If you’re stuck with links to paper forms rather than an elegant online registration system then here are a few formatting tips I’ve picked up–along with some paper cuts–over the years.

  • Headers – Include a header with the name of form if it runs more than a single page.
  • Footers – Add a footer that displays the URL, page number and total number of pages just in case the paperwork gets separated. Include a version number or date since these documents tend to evolve over time. This makes it easy for you as a webmaster and for your users to confirm whether the latest version is at hand.sx
  • URLs – Use a short one if available or go for a shortcut alias, such as example.com/forms. Showing the exact URL is better for the user, but can be confusing for the creator if the PDF version starts as a Word document.
  • Formats – Don’t save your form in the latest version of Word. Go back a bit for those with older copies of the software. PDF or MS Word? If you have a number of fields to fill out, offer both. You’ll make it easier for users who want to type within Word (or PDF form fields) as well as for those who otherwise have to decipher the handwriting on incoming forms. And if you don’t need a wet signature then this approach makes email an option for sending in the form.
  • Structure – Search engine will often use the headlines of the document rather than the document meta tags. Structure your document properly so the titles and snippets show up clearly to search engine users and *then* add the meta tags to the document’s properties just in case.

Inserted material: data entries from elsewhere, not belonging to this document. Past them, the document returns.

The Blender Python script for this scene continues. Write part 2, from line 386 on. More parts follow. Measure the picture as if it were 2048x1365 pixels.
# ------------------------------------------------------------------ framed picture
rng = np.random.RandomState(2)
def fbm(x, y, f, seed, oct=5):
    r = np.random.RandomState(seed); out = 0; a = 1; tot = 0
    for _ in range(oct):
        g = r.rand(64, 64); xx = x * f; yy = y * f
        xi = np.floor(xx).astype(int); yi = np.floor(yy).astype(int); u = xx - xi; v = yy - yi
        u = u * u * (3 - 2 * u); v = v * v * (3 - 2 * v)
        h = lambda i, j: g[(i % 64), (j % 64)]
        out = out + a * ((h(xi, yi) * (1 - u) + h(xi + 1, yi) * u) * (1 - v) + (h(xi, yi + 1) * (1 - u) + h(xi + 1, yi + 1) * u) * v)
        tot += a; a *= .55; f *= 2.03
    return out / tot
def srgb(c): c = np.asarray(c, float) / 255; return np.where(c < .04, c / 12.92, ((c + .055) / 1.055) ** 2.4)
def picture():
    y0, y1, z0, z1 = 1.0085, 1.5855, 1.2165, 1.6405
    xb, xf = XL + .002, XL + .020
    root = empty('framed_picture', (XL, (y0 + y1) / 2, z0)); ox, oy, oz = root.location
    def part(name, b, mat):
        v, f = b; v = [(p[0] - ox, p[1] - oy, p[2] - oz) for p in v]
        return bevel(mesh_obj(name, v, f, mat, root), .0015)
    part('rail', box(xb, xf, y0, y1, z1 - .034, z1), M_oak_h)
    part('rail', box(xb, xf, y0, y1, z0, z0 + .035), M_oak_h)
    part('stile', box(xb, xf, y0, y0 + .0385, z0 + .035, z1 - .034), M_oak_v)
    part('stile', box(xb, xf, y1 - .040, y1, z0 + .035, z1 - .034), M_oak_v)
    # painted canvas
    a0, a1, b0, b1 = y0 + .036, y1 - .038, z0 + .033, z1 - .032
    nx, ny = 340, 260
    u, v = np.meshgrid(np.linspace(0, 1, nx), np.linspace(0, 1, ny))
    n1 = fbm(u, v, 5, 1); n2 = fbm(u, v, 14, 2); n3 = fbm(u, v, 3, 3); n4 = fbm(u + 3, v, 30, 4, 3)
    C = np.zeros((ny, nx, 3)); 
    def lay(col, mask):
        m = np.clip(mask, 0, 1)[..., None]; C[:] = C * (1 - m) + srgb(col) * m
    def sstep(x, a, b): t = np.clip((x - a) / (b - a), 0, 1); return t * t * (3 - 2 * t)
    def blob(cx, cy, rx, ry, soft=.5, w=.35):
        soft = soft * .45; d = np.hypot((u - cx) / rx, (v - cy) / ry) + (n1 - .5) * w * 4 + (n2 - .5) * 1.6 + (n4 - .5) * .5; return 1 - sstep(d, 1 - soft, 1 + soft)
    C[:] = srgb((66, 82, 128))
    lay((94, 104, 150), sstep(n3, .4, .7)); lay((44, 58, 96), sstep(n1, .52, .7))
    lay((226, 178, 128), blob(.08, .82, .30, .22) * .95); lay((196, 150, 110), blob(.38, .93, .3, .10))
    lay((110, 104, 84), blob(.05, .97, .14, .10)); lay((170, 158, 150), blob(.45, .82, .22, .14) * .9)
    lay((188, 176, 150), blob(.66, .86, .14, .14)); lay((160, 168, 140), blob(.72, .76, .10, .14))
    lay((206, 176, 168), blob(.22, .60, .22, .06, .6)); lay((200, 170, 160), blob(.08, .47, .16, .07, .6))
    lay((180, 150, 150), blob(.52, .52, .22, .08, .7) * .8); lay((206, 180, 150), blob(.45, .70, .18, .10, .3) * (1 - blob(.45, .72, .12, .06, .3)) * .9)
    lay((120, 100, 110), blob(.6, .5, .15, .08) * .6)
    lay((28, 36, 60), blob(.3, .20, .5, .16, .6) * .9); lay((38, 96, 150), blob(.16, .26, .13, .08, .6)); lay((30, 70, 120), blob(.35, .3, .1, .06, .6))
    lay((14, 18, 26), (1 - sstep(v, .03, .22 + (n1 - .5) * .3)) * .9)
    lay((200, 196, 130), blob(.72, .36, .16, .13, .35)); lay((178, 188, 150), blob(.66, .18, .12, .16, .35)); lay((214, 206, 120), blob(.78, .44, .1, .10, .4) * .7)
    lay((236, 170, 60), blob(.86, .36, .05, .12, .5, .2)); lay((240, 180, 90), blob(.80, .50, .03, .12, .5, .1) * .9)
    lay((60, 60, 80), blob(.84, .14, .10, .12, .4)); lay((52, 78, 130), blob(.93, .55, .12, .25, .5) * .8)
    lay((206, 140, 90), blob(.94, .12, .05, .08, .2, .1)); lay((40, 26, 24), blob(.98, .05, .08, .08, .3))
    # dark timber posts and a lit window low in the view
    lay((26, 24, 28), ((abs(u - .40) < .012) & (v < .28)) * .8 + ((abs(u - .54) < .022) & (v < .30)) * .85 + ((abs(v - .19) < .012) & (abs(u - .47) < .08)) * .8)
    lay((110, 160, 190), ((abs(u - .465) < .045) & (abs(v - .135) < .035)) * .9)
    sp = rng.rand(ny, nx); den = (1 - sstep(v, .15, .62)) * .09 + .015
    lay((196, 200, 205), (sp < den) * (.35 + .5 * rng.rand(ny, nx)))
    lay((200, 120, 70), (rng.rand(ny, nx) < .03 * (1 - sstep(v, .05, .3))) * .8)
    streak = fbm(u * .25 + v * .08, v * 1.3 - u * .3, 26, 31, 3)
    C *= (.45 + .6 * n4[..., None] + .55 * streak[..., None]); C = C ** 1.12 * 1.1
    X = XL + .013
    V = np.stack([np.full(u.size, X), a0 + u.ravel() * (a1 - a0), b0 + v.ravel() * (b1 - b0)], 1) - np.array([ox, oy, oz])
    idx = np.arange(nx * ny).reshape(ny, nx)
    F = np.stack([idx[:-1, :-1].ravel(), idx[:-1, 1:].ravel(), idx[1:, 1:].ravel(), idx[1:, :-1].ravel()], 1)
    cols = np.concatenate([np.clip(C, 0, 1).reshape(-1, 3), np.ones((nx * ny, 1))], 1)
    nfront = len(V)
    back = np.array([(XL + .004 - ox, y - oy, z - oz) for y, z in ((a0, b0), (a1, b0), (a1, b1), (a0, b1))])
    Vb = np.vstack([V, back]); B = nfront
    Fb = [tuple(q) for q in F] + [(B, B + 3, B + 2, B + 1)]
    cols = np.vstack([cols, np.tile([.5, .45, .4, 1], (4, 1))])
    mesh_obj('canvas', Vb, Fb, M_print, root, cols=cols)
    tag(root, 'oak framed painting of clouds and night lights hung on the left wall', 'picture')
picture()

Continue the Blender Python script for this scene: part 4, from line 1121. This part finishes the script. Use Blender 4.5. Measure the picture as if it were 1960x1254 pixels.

  • Recurring forms – Pick a timeless name and location. Example: registration for adult education classes in the spring 2008 semester doesn’t need to go in classes/2008/somethingorother.doc. Go with /classes/registration.doc or .htm and upload the files there. Users can bookmark the page knowing that the latest version is always there. This approach also prevents your site from getting littered with archived versions in various locations. Normally I’m an archive advocate, but not at the risk of confusing users (and frustrating the form processors).